┌─ Exercise materials

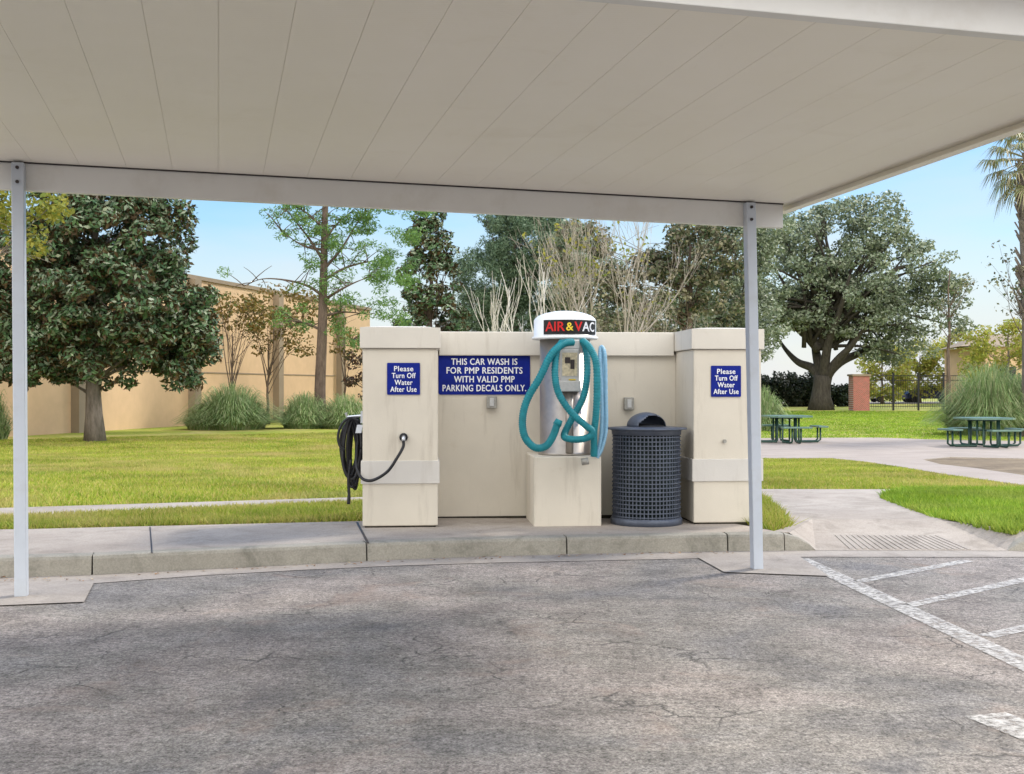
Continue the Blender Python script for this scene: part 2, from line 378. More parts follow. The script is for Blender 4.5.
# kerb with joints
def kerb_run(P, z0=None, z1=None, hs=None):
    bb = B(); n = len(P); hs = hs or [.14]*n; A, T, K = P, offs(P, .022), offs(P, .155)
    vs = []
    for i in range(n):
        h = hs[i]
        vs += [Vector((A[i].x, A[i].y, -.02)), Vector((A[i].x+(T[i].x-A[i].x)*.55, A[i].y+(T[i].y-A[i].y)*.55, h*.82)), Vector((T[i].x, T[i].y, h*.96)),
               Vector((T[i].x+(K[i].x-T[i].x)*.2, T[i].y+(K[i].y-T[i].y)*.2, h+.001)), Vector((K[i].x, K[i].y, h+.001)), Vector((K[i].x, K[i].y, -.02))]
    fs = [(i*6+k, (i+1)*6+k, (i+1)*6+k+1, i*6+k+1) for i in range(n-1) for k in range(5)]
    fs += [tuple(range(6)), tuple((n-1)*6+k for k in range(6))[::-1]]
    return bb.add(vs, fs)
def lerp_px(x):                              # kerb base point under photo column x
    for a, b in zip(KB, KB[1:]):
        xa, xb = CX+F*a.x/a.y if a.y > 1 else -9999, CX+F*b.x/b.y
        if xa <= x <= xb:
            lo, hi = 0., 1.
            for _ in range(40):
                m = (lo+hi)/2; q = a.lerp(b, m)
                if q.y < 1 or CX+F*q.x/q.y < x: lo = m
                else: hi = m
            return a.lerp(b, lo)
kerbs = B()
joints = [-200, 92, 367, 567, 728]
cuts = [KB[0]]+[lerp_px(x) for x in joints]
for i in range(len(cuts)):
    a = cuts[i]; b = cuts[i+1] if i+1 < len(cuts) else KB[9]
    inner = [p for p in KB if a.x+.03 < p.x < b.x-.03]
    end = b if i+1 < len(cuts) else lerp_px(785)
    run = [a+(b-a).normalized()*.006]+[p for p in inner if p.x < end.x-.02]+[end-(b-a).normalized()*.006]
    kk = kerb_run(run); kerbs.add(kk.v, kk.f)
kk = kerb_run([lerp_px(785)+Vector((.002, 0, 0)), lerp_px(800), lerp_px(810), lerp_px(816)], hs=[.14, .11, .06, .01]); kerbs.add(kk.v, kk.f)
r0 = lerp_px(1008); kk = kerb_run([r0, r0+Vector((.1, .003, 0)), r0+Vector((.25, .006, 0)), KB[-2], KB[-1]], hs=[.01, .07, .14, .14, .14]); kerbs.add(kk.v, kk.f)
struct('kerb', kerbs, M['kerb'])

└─
┌─ Exercise materials

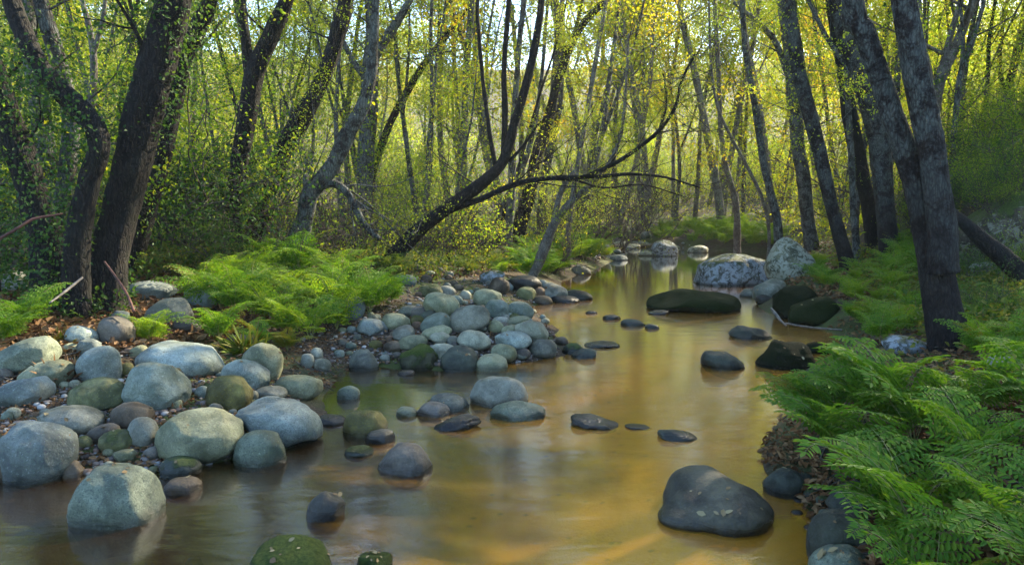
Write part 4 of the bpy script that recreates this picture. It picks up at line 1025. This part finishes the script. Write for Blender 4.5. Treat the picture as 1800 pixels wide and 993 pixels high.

└─

Your goal – Exactly reproduce the lines that run from the line bearing "Continue the Blender" through the line bearing "struct('kerb', kerbs, M['kerb'])", with both end lines included.

Response –
Continue the Blender Python script for this scene: part 2, from line 378. More parts follow. The script is for Blender 4.5.
# kerb with joints
def kerb_run(P, z0=None, z1=None, hs=None):
    bb = B(); n = len(P); hs = hs or [.14]*n; A, T, K = P, offs(P, .022), offs(P, .155)
    vs = []
    for i in range(n):
        h = hs[i]
        vs += [Vector((A[i].x, A[i].y, -.02)), Vector((A[i].x+(T[i].x-A[i].x)*.55, A[i].y+(T[i].y-A[i].y)*.55, h*.82)), Vector((T[i].x, T[i].y, h*.96)),
               Vector((T[i].x+(K[i].x-T[i].x)*.2, T[i].y+(K[i].y-T[i].y)*.2, h+.001)), Vector((K[i].x, K[i].y, h+.001)), Vector((K[i].x, K[i].y, -.02))]
    fs = [(i*6+k, (i+1)*6+k, (i+1)*6+k+1, i*6+k+1) for i in range(n-1) for k in range(5)]
    fs += [tuple(range(6)), tuple((n-1)*6+k for k in range(6))[::-1]]
    return bb.add(vs, fs)
def lerp_px(x):                              # kerb base point under photo column x
    for a, b in zip(KB, KB[1:]):
        xa, xb = CX+F*a.x/a.y if a.y > 1 else -9999, CX+F*b.x/b.y
        if xa <= x <= xb:
            lo, hi = 0., 1.
            for _ in range(40):
                m = (lo+hi)/2; q = a.lerp(b, m)
                if q.y < 1 or CX+F*q.x/q.y < x: lo = m
                else: hi = m
            return a.lerp(b, lo)
kerbs = B()
joints = [-200, 92, 367, 567, 728]
cuts = [KB[0]]+[lerp_px(x) for x in joints]
for i in range(len(cuts)):
    a = cuts[i]; b = cuts[i+1] if i+1 < len(cuts) else KB[9]
    inner = [p for p in KB if a.x+.03 < p.x < b.x-.03]
    end = b if i+1 < len(cuts) else lerp_px(785)
    run = [a+(b-a).normalized()*.006]+[p for p in inner if p.x < end.x-.02]+[end-(b-a).normalized()*.006]
    kk = kerb_run(run); kerbs.add(kk.v, kk.f)
kk = kerb_run([lerp_px(785)+Vector((.002, 0, 0)), lerp_px(800), lerp_px(810), lerp_px(816)], hs=[.14, .11, .06, .01]); kerbs.add(kk.v, kk.f)
r0 = lerp_px(1008); kk = kerb_run([r0, r0+Vector((.1, .003, 0)), r0+Vector((.25, .006, 0)), KB[-2], KB[-1]], hs=[.01, .07, .14, .14, .14]); kerbs.add(kk.v, kk.f)
struct('kerb', kerbs, M['kerb'])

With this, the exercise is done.